Paper long abstract:
This paper will compare two situations in which landscape features set the context for narrations involving an “other scene”: a sacral chronotope in one case, glimpses of a legendary past in the other. In both cases, the languages used are of the Indo-European family, and the traditions in question are relatively conservative; in both cases, stories and maps are made to correspond.
In the Central Himalayan region of Kumaon in northern India, rituals involving the local divinities begin with a “song to the twilight” in which a series of locations are named with a brief evocation of the god or gods associated with it. This virtual movement among mountains and vales sketches out a living mythology, a sacral scene co-present with quotidian concerns.

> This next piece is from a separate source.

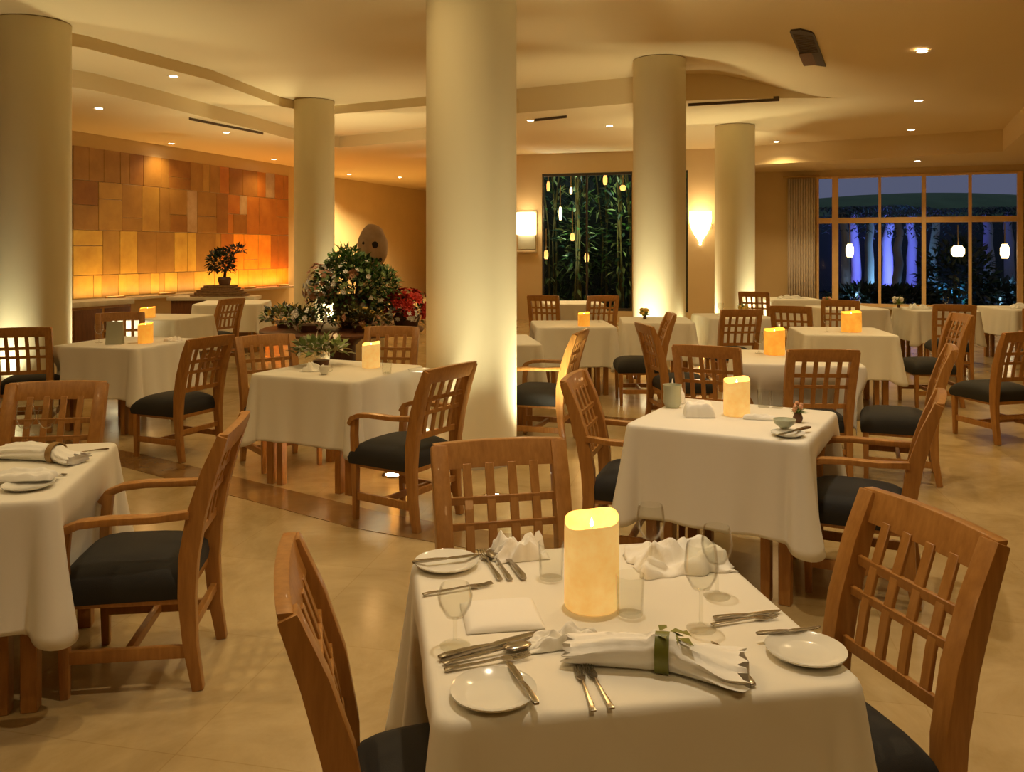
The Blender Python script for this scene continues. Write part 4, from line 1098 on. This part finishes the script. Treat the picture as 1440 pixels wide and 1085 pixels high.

In the northern part of County Donegal in northwestern Ireland, a number of features—islands, headlands, beaches, valleys—bear names that link them to an oral legend first recorded in print in the early nineteenth century and that seems to be the preserved transform of a medieval Irish tale of pre-Christian origin.
In both cases, old stories, that is, stories that people today take to be old, are inscribed on the landscape. While in the Himalayas the landscape is mobilized as an immediate ritual resource, in the Irish case a scattering of place-names offers a coherent but ghostly and virtual presence of the past. In both, an “other scene” is laid across the surface of this world, offering possibilities of reorientation.